The interior of Alaska is chiefly occupied by tribes of this family. Eskimo tribes have encroached somewhat upon the interior along the Yukon, Kuskokwim, Kowak, and Noatak Rivers, reaching on the Yukon to somewhat below Shageluk Island,[7] and on the Kuskokwim nearly or quite to Kolmakoff Redoubt.[8] Upon the two latter they reach quite to their heads.[9] A few Kutchin tribes are (or have been) north of the Porcupine and Yukon Rivers, but until recently it has not been known that they extended north beyond the Yukon and Romanzoff Mountains. Explorations of Lieutenant Stoney, in 1885, establish the fact that the region to the north of those mountains is occupied by Athapascan tribes, and the map is colored accordingly. Only in two places in Alaska do the Athapascan tribes reach the coast—the K’naia-khotana, on Cook’s Inlet, and the Ahtena, of Copper River.

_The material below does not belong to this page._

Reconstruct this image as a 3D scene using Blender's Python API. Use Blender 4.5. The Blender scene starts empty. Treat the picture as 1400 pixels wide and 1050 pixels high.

[Pacific group.—]Unlike the tribes of the Northern group, most of those of the Pacific group have removed from their priscan habitats since the advent of the white race. The Pacific group embraces the following: Kwalhioqua, formerly on Willopah River, Washington, near the Lower Chinook;[10] Owilapsh, formerly between Shoalwater Bay and the heads of the Chehalis River, Washington, the territory of these two tribes being practically continuous; Tlatscanai, formerly on a small stream on the northwest side of Wapatoo Island.[11] Gibbs was informed by an old Indian that this tribe “formerly owned the prairies on the Tsihalis at the mouth of the Skukumchuck, but, on the failure of game, left the country, crossed the Columbia River, and occupied the mountains to the south”—a statement of too uncertain character to be depended upon; the Athapascan tribes now on the Grande Ronde and Siletz Reservations, Oregon,[12] whose villages on and near the coast extended from Coquille River southward to the California line, including, among others, the Upper Coquille, Sixes, Euchre, Creek, Joshua, Tutu tûnnĕ, and other “Rogue River” or “Tou-touten bands,” Chasta Costa, Galice Creek, Naltunne tûnnĕ and Chetco villages;[13] the Athapascan villages formerly on Smith River and tributaries, California;[14] those villages extending southward from Smith River along the California coast to the mouth of Klamath River;[15] the Hupâ villages or “clans” formerly on Lower Trinity River, California;[16] the Kenesti or Wailakki (2), located as follows: “They live along the western slope of the Shasta Mountains, from North Eel River, above Round Valley, to Hay Fork; along Eel and Mad Rivers, extending down the latter about to Low Gap; also on Dobbins and Larrabie Creeks;”[17] and Saiaz, who “formerly occupied the tongue of land jutting down between Eel River and Van Dusen’s Fork.”[18]

[Southern group.—]Includes the Navajo, Apache, and Lipan. Engineer José Cortez, one of the earliest authorities on these tribes, writing in 1799, defines the boundaries of the Lipan and Apache as extending north and south from 29° N. to 36° N., and east and west from 99° W. to 114° W.; in other words from central Texas nearly to the Colorado River in Arizona, where they met tribes of the Yuman stock. The Lipan occupied the eastern part of the above territory, extending in Texas from the Comanche country (about Red River) south to the Rio Grande.[19] More recently both Lipan and Apache have gradually moved southward into Mexico where they extend as far as Durango.[20]